News at Oakhill | 18/09/2015


 

The number of homes built within the green belt surrounding our towns and cities has halved over the last twenty years, according to research from Countrywide.

Since 1995, Countrywide estimates 96,000 new homes have been built on the green belt equating to around 3.5% of the 2.7 million homes built in England between 1995 and 2014.

The number of new homes built on the green belt each year has halved since the early 2000s, falling from a peak of 6,700 homes in 2001 to 3,248 in 2014.

The trend started before the downturn too. Despite a 36% rise in the number of homes built in England between 2001 and 2007, the numbers built on the green belt fell by 46%.

Last year just 3,250 homes (3% of all homes) were built in the green belt, down on 2013 and the long run average.

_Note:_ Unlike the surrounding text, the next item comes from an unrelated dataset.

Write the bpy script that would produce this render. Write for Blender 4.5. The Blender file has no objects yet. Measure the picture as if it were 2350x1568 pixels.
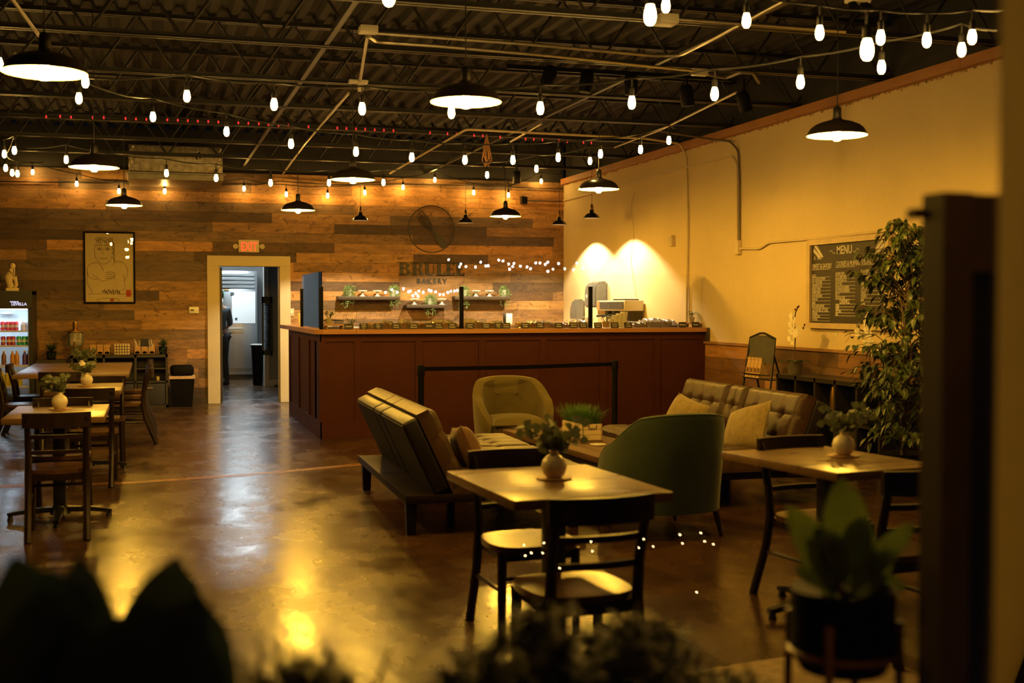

Over the past five years development on green belt has increasingly been on land surrounding growing cities in southern England – reflecting the demand for housing and a wider trend of new home delivery concentrated in the South of England.

In 2014 the 1,575 new homes built on the London green belt, accounted for 48% of all green belt development in England, up from 38% a decade ago. London has also seen the most homes built on the green belt since 1995, 39,100.

Local authorities can grant permission for development in the green belt in special circumstances where the benefit from development outweighs perceived harm to the green belt.

While there is debate and conflicting guidance about specifics broadly these may include significant economic benefits, replacing buildings and in some instances housing or other social need.

Johnny Morris, group research director at Countrywide, said: "While development is generally prohibited within the green belt a small number of homes are given permission to be built.

"Many of these development sites would be at odds with common perceptions of green belt.

"Rather than picturesque countryside being concreted over, these sites were either brownfield, infill schemes or unused land with little amenity value.

"Sustained pressure, particularly in the South, to get more homes built and government plans to take a tougher line on local authorities with out of date plans, will likely see more homes built on green belt in future years. Just returning to the rates of development on green belt seen in the early noughties would yield an extra 5,000 new homes a year."

Research by Countrywide published earlier in 2015 showed around the 80 railway stations in the green belt on the fringes of cities across England, there is enough unused land in areas within walking distance of those train stations to accommodate nearly half a million new homes.

 

Morris added: "Given the chronic shortage of new homes in certain areas, we concluded we may not have the luxury of overlooking these potential sites."